Almost the last scene; Yoda tells Obiwon that he can learn to communicate with the dead! Yowza! I guess this is so that in "A New Hope" Obiwon can communicate with Luke. But it felt like a sore thumb, since it had nothing to do with episode III.

The clone army implements order "66" (why not order "666"?) and slaughter the Jedi. What does it say that I wasn't all that moved by this heinous action? Because I knew it was coming? Because a Jedi flailing about with a light saber while 200 clones shoot at her looks ridiculous?

Finally, if the force thingies are in your blood, what happens if you need a blood transfusion? Does this dilute your force powers? What happens if you donate blood? Does the recipient gain some of your jedi powers? So if a vampire attacked a jedi, would the vampire become a jedi vampire? Sounds like some possible bad fan fiction there! :->
Nick, I hope you didn't get worked up about Lucas. The poor bastard hasn't written a good story in 20 years (maybe longer), yet still makes billions because he has fans who can't get a date. (Maybe I should be seeing this movie 10 times the first day. But I digress.)
To make sure that none of these people gets too worked up on the 'made-up' parallels between fantasy and actual events, I think we should enact a law that you are not allowed to have any input in anything if you have spent more than 24 hours in line for a movie.
OK, I have now seen the movie and Lucas is completely full of shit.
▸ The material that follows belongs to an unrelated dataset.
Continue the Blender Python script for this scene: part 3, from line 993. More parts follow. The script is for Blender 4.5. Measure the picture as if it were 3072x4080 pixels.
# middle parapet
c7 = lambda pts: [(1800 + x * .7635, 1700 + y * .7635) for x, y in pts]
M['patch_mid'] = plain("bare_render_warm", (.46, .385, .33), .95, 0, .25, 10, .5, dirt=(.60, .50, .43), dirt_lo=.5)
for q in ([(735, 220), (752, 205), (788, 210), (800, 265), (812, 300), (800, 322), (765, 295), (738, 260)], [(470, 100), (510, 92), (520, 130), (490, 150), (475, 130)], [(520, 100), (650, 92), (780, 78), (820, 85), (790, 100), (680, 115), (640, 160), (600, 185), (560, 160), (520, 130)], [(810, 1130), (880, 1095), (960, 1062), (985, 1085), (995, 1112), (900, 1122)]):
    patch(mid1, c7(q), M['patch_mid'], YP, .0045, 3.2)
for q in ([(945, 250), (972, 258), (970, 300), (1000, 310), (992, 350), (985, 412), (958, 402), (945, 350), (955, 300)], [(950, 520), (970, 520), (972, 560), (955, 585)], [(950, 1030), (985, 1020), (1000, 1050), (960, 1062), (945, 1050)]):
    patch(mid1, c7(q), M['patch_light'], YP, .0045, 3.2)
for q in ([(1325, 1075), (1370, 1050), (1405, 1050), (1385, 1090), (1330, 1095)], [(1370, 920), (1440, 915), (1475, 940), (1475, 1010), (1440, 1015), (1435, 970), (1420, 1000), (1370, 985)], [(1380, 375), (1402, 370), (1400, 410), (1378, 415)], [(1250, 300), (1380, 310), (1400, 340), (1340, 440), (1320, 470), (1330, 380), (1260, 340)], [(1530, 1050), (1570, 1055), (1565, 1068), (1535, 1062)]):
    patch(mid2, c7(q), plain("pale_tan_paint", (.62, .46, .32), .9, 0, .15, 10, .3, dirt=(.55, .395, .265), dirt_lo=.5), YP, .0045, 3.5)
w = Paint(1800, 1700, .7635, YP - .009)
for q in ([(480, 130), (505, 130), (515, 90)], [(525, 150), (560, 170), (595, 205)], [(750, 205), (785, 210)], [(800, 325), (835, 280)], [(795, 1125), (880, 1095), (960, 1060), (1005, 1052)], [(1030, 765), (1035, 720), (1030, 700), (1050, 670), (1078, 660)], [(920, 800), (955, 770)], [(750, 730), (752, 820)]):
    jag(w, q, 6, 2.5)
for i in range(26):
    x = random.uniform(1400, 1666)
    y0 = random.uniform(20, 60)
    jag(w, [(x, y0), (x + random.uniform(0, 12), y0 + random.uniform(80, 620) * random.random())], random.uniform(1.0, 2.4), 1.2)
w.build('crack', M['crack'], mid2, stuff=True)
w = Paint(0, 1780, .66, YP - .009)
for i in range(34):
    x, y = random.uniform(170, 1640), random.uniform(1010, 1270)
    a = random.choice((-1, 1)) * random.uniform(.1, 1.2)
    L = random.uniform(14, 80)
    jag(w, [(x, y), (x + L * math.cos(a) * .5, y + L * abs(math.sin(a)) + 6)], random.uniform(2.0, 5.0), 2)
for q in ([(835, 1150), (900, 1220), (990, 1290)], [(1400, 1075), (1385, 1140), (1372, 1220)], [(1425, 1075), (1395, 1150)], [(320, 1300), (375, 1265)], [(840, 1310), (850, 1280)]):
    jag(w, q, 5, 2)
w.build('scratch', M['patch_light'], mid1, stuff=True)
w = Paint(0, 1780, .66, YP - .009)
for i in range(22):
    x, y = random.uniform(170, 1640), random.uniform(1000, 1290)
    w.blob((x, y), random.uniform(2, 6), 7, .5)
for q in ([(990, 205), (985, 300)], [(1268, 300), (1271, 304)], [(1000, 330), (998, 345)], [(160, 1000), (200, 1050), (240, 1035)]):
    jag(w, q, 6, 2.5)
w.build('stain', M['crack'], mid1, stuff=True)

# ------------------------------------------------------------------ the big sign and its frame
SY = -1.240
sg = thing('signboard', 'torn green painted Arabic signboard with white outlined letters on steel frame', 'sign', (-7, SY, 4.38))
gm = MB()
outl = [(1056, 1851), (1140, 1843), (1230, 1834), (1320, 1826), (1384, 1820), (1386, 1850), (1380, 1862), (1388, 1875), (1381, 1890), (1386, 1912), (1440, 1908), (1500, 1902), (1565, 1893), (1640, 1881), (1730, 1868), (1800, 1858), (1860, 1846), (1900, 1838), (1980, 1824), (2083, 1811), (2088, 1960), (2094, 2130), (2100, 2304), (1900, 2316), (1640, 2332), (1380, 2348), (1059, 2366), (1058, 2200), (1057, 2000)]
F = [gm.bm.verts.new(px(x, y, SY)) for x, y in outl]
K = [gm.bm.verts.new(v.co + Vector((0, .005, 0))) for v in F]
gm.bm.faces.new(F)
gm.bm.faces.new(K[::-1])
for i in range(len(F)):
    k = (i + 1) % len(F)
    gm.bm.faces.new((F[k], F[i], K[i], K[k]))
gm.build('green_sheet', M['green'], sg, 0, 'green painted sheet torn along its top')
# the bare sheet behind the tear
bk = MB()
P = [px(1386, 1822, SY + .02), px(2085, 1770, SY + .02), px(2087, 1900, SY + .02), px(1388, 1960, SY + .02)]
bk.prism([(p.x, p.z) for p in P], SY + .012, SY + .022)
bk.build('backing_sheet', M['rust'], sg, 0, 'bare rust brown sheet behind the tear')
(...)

Any parallels between his movie and the war in Iraq are completely in his warped mind.
He claims that the movie is about how a democracy becomes a dictatorship. But the problem is that his 'good guys' are religious military men (the Jedi). They are generals in the army and members of some fanatically whacki religion. Wait, I am now seeing a parallel: the Jedi are like the leaders of Muslim countries. Saddam was both a military man and the leader of the Muslim church in his country!
Lucas is a nut, plain and simple, and I am so happy that he is spending all his money on creating better specials effects instead of telling me how to live my life.